**GIVEN REQUEST:** Pick out each line containing the string "that".
◇ ◇ ◇ ◇ ◇ ◇ ◇
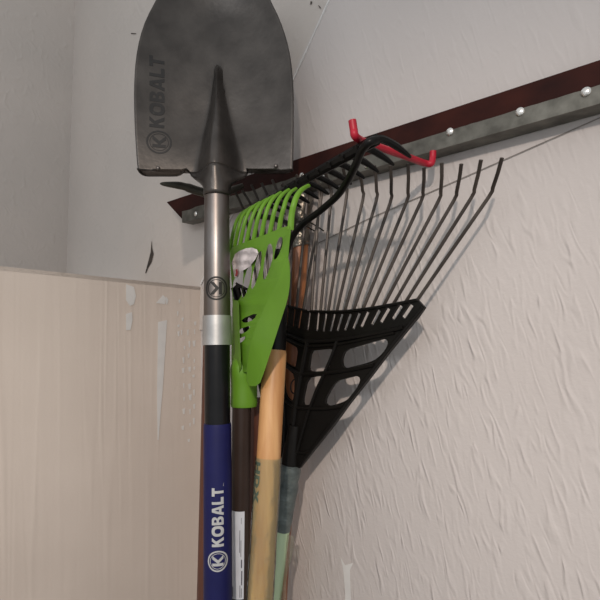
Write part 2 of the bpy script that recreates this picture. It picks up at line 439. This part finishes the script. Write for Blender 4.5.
# red hook, its arm standing out level from the rail
hk_far = W(430, 165, BF-.001); hk_near = U(357.5, 139.5, .423)
pts = [W(433, 151, BF-.0045), W(432.6, 158, BF-.0045), W(431, 163.5, BF-.008)]
arm = [lerp(hk_far, hk_near, t) for t in (.09, .3, .6, .92)]
pts = pts+arm+[U(355.5, 136.5, .409), U(353.8, 130, .408), U(352.3, 120.5, .408)]
hook = obj('utility_hook', tube(spline(pts, 8), [.0036]*99 if False else .0036, seg=14), M['red'])
tag(hook, 'red vinyl-coated hook jutting from the steel rail, tip turned up', 'hook')

# ------------------------------------------------------------------ shovel
SY, SB = .5605, .063
def S(px, py, off=0.0):                    # shovel plane; off towards the viewer
    r = ray(px, py); Y = SY/(1-SB*r.z)
    p = r*Y; return V((p.x, p.y-off, p.z+H))
def pole_pts(a, b, n=10, z0=0.003):
    """straight axis from a (upper) through b down to the floor"""
    k = (a.z-z0)/(a.z-b.z); e = a+(b-a)*k
    return a, e
top_s = S(216.8, 190); low_s = S(218, 600)
sa, se = pole_pts(top_s, low_s)
def on_axis(a, e, py):                     # the point of an axis that appears at height py
    z = (CY-py)/F; t = 0
    d = e-a
    t = (z*a.y-(a.z-H))/((d.z)-z*d.y); return a+d*t
shovel = thing('shovel', 'round point steel shovel with navy blue handle sleeve, blade up', 'shovel', se)
XC = 213.5
rows = [(-72, 211, 216), (-70, 203, 224), (-64, 194, 233), (-52, 183, 244), (-36, 172.5, 254), (-18, 162, 263.5), (0, 152.8, 271.5), (10, 147.5, 276.5), (20, 143, 280.8), (30, 139.6, 284.3), (40, 137, 287.2), (52, 134.8, 289.8),
        (65, 133.3, 291.6), (78, 132.6, 292.8), (92, 132.3, 293.3), (108, 132.5, 293.5), (122, 132.9, 293.5), (134, 133.5, 293.4), (146, 134.2, 293.2), (156, 134.9, 293), (163, 135.5, 292.8), (168, 136.2, 292.6)]
def smooth(a, b, x):
    t = min(1, max(0, (x-a)/(b-a))); return t*t*(3-2*t)
def dish(t, py):                            # away from the viewer positive
    f = smooth(-72, 10, py)*(1-.35*smooth(100, 168, py))
    return .022*(1-t*t)*f
def ridge(x, py):
    if py < 52: return 0
    g = smooth(52, 175, py)
    w = 4+24*smooth(50, 182, py)
    c = 214.5+2.5*smooth(60, 180, py)
    u = abs(x-c)/w
    if u >= 1: return 0
    return (.009*smooth(51, 62, py)+.030*g)*(math.cos(u*PI)*.5+.5)**1.15
def blade_pt(x, py, extra=0.0):
    for i in range(len(rows)-1):
        if rows[i][0] <= py <= rows[i+1][0]: break
    q = (py-rows[i][0])/(rows[i+1][0]-rows[i][0])
    xl = lerp(rows[i][1], rows[i+1][1], q); xr = lerp(rows[i][2], rows[i+1][2], q)
    t = (x-(xl+xr)/2)/((xr-xl)/2)
    return S(x, py, -dish(t, py)+ridge(x, py)-.006+extra)
bm = bmesh.new(); NC = 72; grid = []
dense = []
for i in range(len(rows)-1):
    n = 3 if rows[i][0] >= 40 else 2
    for k in range(n): dense.append(lerp(rows[i][0], rows[i+1][0], k/n))
dense.append(168)
for py in dense:
    for i in range(len(rows)-1):
        if rows[i][0] <= py <= rows[i+1][0]: break
    q = (py-rows[i][0])/(rows[i+1][0]-rows[i][0])
    xl = lerp(rows[i][1], rows[i+1][1], q); xr = lerp(rows[i][2], rows[i+1][2], q)
    grid.append([bm.verts.new(blade_pt(lerp(xl, xr, c/NC), py)) for c in range(NC+1)])
for i in range(len(grid)-1):
    for c in range(NC): bm.faces.new((grid[i][c], grid[i+1][c], grid[i+1][c+1], grid[i][c+1]))
# the frog: the ridge gathers into the socket below the step
prev = None; NT = 24
for k in range(9):
    q = k/8; py = lerp(167.5, 196, q)
    xl = lerp(186, 204.3, smooth(0, .75, q)); xr = lerp(246.5, 229.6, smooth(0, .75, q)); row = []
    for c in range(NT+1):
        x = lerp(xl, xr, c/NT); u = (c/NT)*2-1
        if k == 0: p = blade_pt(x, 167.9)
        else:
            h0 = -dish((x-XC)/79, 168)+ridge(x, 168)-.006
            h1 = .0165*math.sqrt(max(0, 1-u*u))
            p = S(x, py, lerp(h0, h1, smooth(0, .8, q)))
        row.append(bm.verts.new(p))
    if prev:
        for c in range(NT): bm.faces.new((prev[c], row[c], row[c+1], prev[c+1]))
    prev = row
bl = obj('blade', bm, M['blade'], shovel)
md = bl.modifiers.new('thickness', 'SOLIDIFY'); md.thickness = .0022; md.offset = 0
def Sb(px, py, back):
    r = ray(px, py); Y = SY/(1-SB*r.z)+back; p = r*Y; return V((p.x, p.y, p.z+H))
for xa, xb, xc, xd, ya, yb, drop in ((136.2, 187, 140, 183, 167.8, 168, 8.6), (245.5, 292.6, 249, 293.0, 167.8, 167.8, 5.4)):
    bm = bmesh.new(); g = []; n = 14
    for i in range(n+1):
        t = i/n; root = blade_pt(lerp(xa, xb, t), 167.9)
        e = min(1, min(t, 1-t)*6); e = math.sin(e*PI/2)
        x2 = lerp(xc, xd, t); row = [bm.verts.new(root)]
        for k in range(1, 7):
            q = k/6; back = .004+(.008+.016*e)*math.sin(q*PI/2)
            p = Sb(lerp(lerp(xa, xb, t), x2, q), 168+drop*(.55+.45*e)*q, back); row.append(bm.verts.new(p))
        g.append(row)
    for i in range(n):
        for k in range(6): bm.faces.new((g[i][k], g[i+1][k], g[i+1][k+1], g[i][k+1]))
    fs = obj('foot_step', bm, M['blade'], shovel)
    md = fs.modifiers.new('thickness', 'SOLIDIFY'); md.thickness = .0022; md.offset = 0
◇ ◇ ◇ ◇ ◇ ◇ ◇
**EXERCISE SOLUTION:**
Write part 2 of the bpy script that recreates this picture. It picks up at line 439. This part finishes the script. Write for Blender 4.5.
def on_axis(a, e, py):                     # the point of an axis that appears at height py